Concernant le débat coût/avantage, il est évident que la zone franc doit se réformer. Personnellement, je pense qu’elle doit évoluer par le maintien d’une monnaie régionale qui soit liée à un panier de monnaie. Cela pourrait être assuré par le retrait progressif du Trésor français par l’accord budgétaire et pourrait déboucher sur une gestion autonome par les banques centrales régionales. Une mutation est souhaitable plutôt que de rester enfermé dans un débat binaire, sur la sortie ou non de la zone franc.

Suite à sa coopération lors de l’opération française au Mali, le Tchad est-il notre meilleur allié au sein de la région du Sahel ? Peut-il garantir la stabilité dans cette région ?
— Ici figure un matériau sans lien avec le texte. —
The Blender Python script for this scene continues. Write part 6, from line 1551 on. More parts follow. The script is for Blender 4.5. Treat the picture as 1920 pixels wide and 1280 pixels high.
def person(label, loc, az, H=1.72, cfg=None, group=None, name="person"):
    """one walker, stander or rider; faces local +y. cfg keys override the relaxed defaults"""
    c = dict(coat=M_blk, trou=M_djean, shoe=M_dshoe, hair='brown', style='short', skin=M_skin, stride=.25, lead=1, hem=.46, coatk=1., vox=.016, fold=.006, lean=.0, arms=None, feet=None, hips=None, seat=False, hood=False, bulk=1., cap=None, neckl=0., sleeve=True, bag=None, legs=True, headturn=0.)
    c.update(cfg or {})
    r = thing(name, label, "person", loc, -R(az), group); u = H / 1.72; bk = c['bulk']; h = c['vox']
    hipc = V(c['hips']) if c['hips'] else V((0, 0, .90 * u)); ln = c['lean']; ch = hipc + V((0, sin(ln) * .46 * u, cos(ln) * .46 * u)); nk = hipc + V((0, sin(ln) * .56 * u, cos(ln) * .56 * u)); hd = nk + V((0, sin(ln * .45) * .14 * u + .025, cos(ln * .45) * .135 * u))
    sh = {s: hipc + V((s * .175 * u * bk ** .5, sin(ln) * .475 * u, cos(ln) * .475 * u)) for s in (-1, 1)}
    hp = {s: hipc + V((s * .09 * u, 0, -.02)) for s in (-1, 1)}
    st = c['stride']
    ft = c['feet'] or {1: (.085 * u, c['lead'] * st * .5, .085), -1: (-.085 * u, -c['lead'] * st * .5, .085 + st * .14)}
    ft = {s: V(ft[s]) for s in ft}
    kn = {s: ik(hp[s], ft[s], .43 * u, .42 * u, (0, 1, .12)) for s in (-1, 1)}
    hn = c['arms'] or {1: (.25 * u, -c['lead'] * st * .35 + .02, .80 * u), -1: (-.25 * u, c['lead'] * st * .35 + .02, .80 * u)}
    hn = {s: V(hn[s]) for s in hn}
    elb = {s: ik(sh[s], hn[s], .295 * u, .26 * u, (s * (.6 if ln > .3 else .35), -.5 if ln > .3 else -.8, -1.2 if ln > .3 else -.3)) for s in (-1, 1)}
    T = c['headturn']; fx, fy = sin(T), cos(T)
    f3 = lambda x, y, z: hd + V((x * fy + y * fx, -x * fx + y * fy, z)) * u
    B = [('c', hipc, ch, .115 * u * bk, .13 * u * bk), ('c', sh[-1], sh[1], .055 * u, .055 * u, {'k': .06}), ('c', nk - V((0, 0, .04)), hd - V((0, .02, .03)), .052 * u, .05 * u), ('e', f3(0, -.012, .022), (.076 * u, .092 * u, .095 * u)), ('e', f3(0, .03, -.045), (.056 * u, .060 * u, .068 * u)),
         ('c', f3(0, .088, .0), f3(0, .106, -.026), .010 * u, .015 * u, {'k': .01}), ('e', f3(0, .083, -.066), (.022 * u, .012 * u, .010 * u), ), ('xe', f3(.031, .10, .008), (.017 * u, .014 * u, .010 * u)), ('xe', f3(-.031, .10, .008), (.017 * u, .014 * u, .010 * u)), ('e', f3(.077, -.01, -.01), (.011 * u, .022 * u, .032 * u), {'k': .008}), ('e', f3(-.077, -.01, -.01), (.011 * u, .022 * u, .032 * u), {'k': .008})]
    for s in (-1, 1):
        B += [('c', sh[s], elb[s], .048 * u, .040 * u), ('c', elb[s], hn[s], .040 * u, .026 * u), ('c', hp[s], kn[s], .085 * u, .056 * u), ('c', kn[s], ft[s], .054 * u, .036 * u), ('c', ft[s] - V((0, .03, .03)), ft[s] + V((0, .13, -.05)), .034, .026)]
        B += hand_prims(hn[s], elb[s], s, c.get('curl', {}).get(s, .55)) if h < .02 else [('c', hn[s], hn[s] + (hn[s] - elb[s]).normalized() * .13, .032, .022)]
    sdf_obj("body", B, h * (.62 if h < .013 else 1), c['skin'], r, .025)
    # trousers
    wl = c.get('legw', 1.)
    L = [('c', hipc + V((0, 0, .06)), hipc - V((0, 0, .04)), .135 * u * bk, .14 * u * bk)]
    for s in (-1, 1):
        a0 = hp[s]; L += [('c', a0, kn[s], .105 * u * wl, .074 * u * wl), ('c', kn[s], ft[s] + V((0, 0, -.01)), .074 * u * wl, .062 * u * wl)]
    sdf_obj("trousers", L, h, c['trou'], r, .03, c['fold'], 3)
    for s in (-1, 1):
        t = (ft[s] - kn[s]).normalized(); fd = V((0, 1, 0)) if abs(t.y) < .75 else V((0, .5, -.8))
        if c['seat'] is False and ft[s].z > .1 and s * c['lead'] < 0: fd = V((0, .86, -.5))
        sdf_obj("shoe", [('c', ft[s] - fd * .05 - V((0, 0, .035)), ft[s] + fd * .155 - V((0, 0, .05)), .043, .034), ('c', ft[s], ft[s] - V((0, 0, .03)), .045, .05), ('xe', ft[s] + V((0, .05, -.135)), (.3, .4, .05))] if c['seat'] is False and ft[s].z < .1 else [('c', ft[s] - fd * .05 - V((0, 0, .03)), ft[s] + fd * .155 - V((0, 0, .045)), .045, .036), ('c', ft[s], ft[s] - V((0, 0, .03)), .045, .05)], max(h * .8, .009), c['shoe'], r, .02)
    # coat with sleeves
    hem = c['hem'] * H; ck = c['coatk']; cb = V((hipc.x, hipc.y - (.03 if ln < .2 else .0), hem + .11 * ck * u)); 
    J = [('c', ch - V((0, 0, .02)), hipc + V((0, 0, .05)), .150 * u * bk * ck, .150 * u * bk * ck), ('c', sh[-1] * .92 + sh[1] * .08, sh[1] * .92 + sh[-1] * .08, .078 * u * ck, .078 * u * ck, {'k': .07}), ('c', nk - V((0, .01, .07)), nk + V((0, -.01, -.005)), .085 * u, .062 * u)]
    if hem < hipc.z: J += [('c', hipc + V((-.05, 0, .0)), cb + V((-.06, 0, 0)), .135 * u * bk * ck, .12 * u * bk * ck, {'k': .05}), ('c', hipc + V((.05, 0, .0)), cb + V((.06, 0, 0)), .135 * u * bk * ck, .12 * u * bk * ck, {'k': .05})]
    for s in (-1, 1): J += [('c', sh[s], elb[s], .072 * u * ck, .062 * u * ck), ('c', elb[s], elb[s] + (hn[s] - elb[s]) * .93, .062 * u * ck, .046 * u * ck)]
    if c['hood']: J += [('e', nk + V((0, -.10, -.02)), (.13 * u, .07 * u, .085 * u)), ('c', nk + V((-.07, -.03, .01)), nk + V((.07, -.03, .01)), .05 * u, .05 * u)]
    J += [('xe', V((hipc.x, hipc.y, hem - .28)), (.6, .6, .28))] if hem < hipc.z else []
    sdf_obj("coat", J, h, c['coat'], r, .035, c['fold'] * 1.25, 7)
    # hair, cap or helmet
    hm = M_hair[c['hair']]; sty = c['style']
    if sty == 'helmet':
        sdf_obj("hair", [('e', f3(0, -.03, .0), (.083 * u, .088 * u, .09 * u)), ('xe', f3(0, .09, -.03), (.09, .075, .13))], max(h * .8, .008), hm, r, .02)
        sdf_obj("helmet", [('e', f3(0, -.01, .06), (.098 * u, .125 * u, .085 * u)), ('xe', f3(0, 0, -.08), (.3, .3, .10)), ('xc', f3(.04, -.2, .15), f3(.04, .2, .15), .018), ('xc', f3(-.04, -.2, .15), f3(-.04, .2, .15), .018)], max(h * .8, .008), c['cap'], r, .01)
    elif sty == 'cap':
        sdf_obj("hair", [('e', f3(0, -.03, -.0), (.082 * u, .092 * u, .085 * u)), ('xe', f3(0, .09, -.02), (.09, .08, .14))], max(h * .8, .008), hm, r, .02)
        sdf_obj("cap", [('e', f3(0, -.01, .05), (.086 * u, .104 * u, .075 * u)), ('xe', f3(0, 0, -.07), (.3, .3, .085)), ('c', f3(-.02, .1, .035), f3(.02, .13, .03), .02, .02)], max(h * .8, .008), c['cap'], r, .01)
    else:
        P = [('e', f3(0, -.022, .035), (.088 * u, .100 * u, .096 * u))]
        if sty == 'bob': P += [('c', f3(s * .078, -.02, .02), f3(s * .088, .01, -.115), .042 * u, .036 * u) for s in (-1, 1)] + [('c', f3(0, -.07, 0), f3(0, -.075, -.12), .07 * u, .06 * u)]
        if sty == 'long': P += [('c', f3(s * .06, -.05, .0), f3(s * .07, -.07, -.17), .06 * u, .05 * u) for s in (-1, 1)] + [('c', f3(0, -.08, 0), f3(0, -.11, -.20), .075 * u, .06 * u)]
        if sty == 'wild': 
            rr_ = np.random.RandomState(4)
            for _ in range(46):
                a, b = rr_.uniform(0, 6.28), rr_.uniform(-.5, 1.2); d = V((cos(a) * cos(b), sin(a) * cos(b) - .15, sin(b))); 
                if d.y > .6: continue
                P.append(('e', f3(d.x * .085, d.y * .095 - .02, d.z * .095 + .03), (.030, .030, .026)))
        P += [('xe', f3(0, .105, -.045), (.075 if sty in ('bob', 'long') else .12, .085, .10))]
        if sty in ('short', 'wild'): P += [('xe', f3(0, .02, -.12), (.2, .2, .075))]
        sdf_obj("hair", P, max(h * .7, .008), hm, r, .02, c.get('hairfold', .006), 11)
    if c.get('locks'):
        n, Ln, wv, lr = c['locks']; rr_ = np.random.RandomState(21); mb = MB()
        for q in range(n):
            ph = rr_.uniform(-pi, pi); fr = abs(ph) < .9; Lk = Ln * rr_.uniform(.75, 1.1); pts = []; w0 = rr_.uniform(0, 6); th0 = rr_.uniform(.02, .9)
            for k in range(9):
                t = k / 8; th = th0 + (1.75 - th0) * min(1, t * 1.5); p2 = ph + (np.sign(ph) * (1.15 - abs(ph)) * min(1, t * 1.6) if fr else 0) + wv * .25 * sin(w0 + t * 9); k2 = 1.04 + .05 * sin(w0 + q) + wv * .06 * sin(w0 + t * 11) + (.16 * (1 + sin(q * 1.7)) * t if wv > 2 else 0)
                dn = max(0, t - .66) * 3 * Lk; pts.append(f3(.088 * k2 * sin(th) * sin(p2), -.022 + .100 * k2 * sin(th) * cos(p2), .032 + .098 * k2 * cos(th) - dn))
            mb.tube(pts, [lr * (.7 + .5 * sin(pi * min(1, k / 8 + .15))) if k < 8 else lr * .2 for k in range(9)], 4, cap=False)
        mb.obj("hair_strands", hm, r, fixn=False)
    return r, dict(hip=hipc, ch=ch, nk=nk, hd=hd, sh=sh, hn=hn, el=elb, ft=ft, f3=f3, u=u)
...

Le Tchad ne peut sûrement pas assurer la sécurité dans cette région instable. Par contre, il faut savoir que les armées tchadiennes sont les plus efficientes, courageuses et les mieux armées pour lutter sur les terrains spécifiques du Sahel. Actuellement, le Tchad est un allié fondamental, notamment pour la France dans son opération Barkhane ou encore dans la lutte contre Boko Haram. De ce point de vue, le Tchad et Idriss Déby ont acquis une légitimité internationale et reçoivent un accord et un appui de la France. Un arbitrage se produit ainsi entre, d’un côté, le rôle que joue le Tchad dans la sécurité militaire de la région et dans la lutte contre Al-Qaïda et l’Etat islamique et, de l’autre, le fait que nous ne soyons pas dans un régime démocratique, et de loin. Le système tchadien est celui d’un militaire qui développe, pour ne pas parler de dictature, au moins une « démocrature » forte qui tolère des élections où les jeux sont largement pipés.